:: Work instructions ::
Each line below is to be written out in full, exactly as shown.
[Begin]
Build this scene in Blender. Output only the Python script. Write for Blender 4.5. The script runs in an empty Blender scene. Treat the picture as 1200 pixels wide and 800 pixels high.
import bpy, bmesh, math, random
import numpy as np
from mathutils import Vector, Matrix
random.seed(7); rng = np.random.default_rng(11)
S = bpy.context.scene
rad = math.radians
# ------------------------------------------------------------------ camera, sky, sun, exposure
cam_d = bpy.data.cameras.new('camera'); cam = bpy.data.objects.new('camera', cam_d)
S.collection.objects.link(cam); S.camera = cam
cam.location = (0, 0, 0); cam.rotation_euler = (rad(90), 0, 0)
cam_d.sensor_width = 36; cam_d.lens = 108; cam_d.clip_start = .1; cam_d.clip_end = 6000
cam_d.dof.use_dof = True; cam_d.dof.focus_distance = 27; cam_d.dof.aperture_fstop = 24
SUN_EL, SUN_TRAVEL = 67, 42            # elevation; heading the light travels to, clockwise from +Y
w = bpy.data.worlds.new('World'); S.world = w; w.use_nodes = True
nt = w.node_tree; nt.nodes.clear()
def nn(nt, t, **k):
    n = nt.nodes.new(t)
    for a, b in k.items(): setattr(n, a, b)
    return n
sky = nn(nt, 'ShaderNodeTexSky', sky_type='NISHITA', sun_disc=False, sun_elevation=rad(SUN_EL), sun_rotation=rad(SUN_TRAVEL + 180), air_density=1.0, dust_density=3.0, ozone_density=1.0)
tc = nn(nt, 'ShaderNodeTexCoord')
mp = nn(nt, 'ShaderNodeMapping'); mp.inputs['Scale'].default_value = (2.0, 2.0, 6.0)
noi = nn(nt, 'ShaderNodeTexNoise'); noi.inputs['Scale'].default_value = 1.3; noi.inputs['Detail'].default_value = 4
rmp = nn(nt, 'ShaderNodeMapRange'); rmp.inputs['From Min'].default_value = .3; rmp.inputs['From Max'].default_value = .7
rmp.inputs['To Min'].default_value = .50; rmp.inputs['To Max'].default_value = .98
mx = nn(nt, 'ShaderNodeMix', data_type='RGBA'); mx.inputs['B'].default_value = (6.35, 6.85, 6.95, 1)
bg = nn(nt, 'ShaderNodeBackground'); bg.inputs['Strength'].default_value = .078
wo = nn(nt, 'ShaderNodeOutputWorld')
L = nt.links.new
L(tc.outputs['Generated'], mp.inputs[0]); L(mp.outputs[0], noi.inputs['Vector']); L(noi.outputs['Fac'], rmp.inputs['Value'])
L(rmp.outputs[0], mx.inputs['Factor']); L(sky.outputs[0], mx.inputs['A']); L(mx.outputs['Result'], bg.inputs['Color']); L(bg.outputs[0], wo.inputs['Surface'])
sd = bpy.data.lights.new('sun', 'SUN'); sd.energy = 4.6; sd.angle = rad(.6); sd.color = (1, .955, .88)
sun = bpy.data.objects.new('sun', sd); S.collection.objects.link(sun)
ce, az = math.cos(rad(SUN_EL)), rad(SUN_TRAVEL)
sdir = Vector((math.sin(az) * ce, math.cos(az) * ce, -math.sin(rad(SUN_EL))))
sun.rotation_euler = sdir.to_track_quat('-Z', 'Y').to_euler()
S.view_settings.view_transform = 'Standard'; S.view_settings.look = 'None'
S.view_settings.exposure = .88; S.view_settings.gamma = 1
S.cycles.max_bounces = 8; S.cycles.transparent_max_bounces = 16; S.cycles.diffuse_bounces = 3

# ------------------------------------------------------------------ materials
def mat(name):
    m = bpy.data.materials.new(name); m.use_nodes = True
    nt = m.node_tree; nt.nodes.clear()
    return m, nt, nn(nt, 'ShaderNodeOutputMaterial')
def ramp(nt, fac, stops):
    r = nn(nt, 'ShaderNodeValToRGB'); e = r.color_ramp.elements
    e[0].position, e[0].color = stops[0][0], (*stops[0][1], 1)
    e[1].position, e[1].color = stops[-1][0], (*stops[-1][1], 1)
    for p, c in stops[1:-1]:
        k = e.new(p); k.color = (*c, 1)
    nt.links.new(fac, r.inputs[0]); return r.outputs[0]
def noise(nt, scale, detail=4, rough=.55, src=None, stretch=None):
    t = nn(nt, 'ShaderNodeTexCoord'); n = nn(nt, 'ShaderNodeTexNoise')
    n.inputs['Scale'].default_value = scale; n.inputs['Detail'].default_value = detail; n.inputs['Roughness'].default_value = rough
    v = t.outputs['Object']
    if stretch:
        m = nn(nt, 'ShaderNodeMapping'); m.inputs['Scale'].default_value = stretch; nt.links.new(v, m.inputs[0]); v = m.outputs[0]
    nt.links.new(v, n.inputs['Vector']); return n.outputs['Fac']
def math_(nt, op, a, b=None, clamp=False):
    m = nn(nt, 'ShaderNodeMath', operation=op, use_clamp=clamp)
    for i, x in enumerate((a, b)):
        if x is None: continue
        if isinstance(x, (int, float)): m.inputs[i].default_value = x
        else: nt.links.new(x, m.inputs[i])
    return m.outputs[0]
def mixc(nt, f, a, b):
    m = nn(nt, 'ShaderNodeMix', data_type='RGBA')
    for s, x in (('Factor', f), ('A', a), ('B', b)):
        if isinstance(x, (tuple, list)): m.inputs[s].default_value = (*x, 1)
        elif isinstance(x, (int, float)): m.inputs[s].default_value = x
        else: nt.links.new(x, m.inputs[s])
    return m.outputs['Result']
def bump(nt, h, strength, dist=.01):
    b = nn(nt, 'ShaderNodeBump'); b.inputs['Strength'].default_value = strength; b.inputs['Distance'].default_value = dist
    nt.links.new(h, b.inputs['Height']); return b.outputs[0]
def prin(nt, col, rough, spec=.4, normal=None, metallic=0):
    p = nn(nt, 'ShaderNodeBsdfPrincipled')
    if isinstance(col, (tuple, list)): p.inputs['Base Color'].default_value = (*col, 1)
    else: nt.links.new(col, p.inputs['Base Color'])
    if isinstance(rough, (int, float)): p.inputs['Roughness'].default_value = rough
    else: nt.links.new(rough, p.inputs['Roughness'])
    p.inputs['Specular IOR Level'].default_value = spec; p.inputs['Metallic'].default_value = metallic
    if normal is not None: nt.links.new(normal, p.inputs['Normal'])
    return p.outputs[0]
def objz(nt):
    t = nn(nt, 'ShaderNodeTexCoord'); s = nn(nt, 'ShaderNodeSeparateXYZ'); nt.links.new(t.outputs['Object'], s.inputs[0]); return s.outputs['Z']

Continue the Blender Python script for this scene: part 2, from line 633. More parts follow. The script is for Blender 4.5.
[End]
:: Exercise solution ::
Build this scene in Blender. Output only the Python script. Write for Blender 4.5. The script runs in an empty Blender scene. Treat the picture as 1200 pixels wide and 800 pixels high.
import bpy, bmesh, math, random
import numpy as np
from mathutils import Vector, Matrix
random.seed(7); rng = np.random.default_rng(11)
S = bpy.context.scene
rad = math.radians
# ------------------------------------------------------------------ camera, sky, sun, exposure
cam_d = bpy.data.cameras.new('camera'); cam = bpy.data.objects.new('camera', cam_d)
S.collection.objects.link(cam); S.camera = cam
cam.location = (0, 0, 0); cam.rotation_euler = (rad(90), 0, 0)
cam_d.sensor_width = 36; cam_d.lens = 108; cam_d.clip_start = .1; cam_d.clip_end = 6000
cam_d.dof.use_dof = True; cam_d.dof.focus_distance = 27; cam_d.dof.aperture_fstop = 24
SUN_EL, SUN_TRAVEL = 67, 42            # elevation; heading the light travels to, clockwise from +Y
w = bpy.data.worlds.new('World'); S.world = w; w.use_nodes = True
nt = w.node_tree; nt.nodes.clear()
def nn(nt, t, **k):
    n = nt.nodes.new(t)
    for a, b in k.items(): setattr(n, a, b)
    return n
sky = nn(nt, 'ShaderNodeTexSky', sky_type='NISHITA', sun_disc=False, sun_elevation=rad(SUN_EL), sun_rotation=rad(SUN_TRAVEL + 180), air_density=1.0, dust_density=3.0, ozone_density=1.0)
tc = nn(nt, 'ShaderNodeTexCoord')
mp = nn(nt, 'ShaderNodeMapping'); mp.inputs['Scale'].default_value = (2.0, 2.0, 6.0)
noi = nn(nt, 'ShaderNodeTexNoise'); noi.inputs['Scale'].default_value = 1.3; noi.inputs['Detail'].default_value = 4
rmp = nn(nt, 'ShaderNodeMapRange'); rmp.inputs['From Min'].default_value = .3; rmp.inputs['From Max'].default_value = .7
rmp.inputs['To Min'].default_value = .50; rmp.inputs['To Max'].default_value = .98
mx = nn(nt, 'ShaderNodeMix', data_type='RGBA'); mx.inputs['B'].default_value = (6.35, 6.85, 6.95, 1)
bg = nn(nt, 'ShaderNodeBackground'); bg.inputs['Strength'].default_value = .078
wo = nn(nt, 'ShaderNodeOutputWorld')
L = nt.links.new
L(tc.outputs['Generated'], mp.inputs[0]); L(mp.outputs[0], noi.inputs['Vector']); L(noi.outputs['Fac'], rmp.inputs['Value'])
L(rmp.outputs[0], mx.inputs['Factor']); L(sky.outputs[0], mx.inputs['A']); L(mx.outputs['Result'], bg.inputs['Color']); L(bg.outputs[0], wo.inputs['Surface'])
sd = bpy.data.lights.new('sun', 'SUN'); sd.energy = 4.6; sd.angle = rad(.6); sd.color = (1, .955, .88)
sun = bpy.data.objects.new('sun', sd); S.collection.objects.link(sun)
ce, az = math.cos(rad(SUN_EL)), rad(SUN_TRAVEL)
sdir = Vector((math.sin(az) * ce, math.cos(az) * ce, -math.sin(rad(SUN_EL))))
sun.rotation_euler = sdir.to_track_quat('-Z', 'Y').to_euler()
S.view_settings.view_transform = 'Standard'; S.view_settings.look = 'None'
S.view_settings.exposure = .88; S.view_settings.gamma = 1
S.cycles.max_bounces = 8; S.cycles.transparent_max_bounces = 16; S.cycles.diffuse_bounces = 3

# ------------------------------------------------------------------ materials
def mat(name):
    m = bpy.data.materials.new(name); m.use_nodes = True
    nt = m.node_tree; nt.nodes.clear()
    return m, nt, nn(nt, 'ShaderNodeOutputMaterial')
def ramp(nt, fac, stops):
    r = nn(nt, 'ShaderNodeValToRGB'); e = r.color_ramp.elements
    e[0].position, e[0].color = stops[0][0], (*stops[0][1], 1)
    e[1].position, e[1].color = stops[-1][0], (*stops[-1][1], 1)
    for p, c in stops[1:-1]:
        k = e.new(p); k.color = (*c, 1)
    nt.links.new(fac, r.inputs[0]); return r.outputs[0]
def noise(nt, scale, detail=4, rough=.55, src=None, stretch=None):
    t = nn(nt, 'ShaderNodeTexCoord'); n = nn(nt, 'ShaderNodeTexNoise')
    n.inputs['Scale'].default_value = scale; n.inputs['Detail'].default_value = detail; n.inputs['Roughness'].default_value = rough
    v = t.outputs['Object']
    if stretch:
        m = nn(nt, 'ShaderNodeMapping'); m.inputs['Scale'].default_value = stretch; nt.links.new(v, m.inputs[0]); v = m.outputs[0]
    nt.links.new(v, n.inputs['Vector']); return n.outputs['Fac']
def math_(nt, op, a, b=None, clamp=False):
    m = nn(nt, 'ShaderNodeMath', operation=op, use_clamp=clamp)
    for i, x in enumerate((a, b)):
        if x is None: continue
        if isinstance(x, (int, float)): m.inputs[i].default_value = x
        else: nt.links.new(x, m.inputs[i])
    return m.outputs[0]
def mixc(nt, f, a, b):
    m = nn(nt, 'ShaderNodeMix', data_type='RGBA')
    for s, x in (('Factor', f), ('A', a), ('B', b)):
        if isinstance(x, (tuple, list)): m.inputs[s].default_value = (*x, 1)
        elif isinstance(x, (int, float)): m.inputs[s].default_value = x
        else: nt.links.new(x, m.inputs[s])
    return m.outputs['Result']
def bump(nt, h, strength, dist=.01):
    b = nn(nt, 'ShaderNodeBump'); b.inputs['Strength'].default_value = strength; b.inputs['Distance'].default_value = dist
    nt.links.new(h, b.inputs['Height']); return b.outputs[0]
def prin(nt, col, rough, spec=.4, normal=None, metallic=0):
    p = nn(nt, 'ShaderNodeBsdfPrincipled')
    if isinstance(col, (tuple, list)): p.inputs['Base Color'].default_value = (*col, 1)
    else: nt.links.new(col, p.inputs['Base Color'])
    if isinstance(rough, (int, float)): p.inputs['Roughness'].default_value = rough
    else: nt.links.new(rough, p.inputs['Roughness'])
    p.inputs['Specular IOR Level'].default_value = spec; p.inputs['Metallic'].default_value = metallic
    if normal is not None: nt.links.new(normal, p.inputs['Normal'])
    return p.outputs[0]
def objz(nt):
    t = nn(nt, 'ShaderNodeTexCoord'); s = nn(nt, 'ShaderNodeSeparateXYZ'); nt.links.new(t.outputs['Object'], s.inputs[0]); return s.outputs['Z']

Continue the Blender Python script for this scene: part 2, from line 633. More parts follow. The script is for Blender 4.5.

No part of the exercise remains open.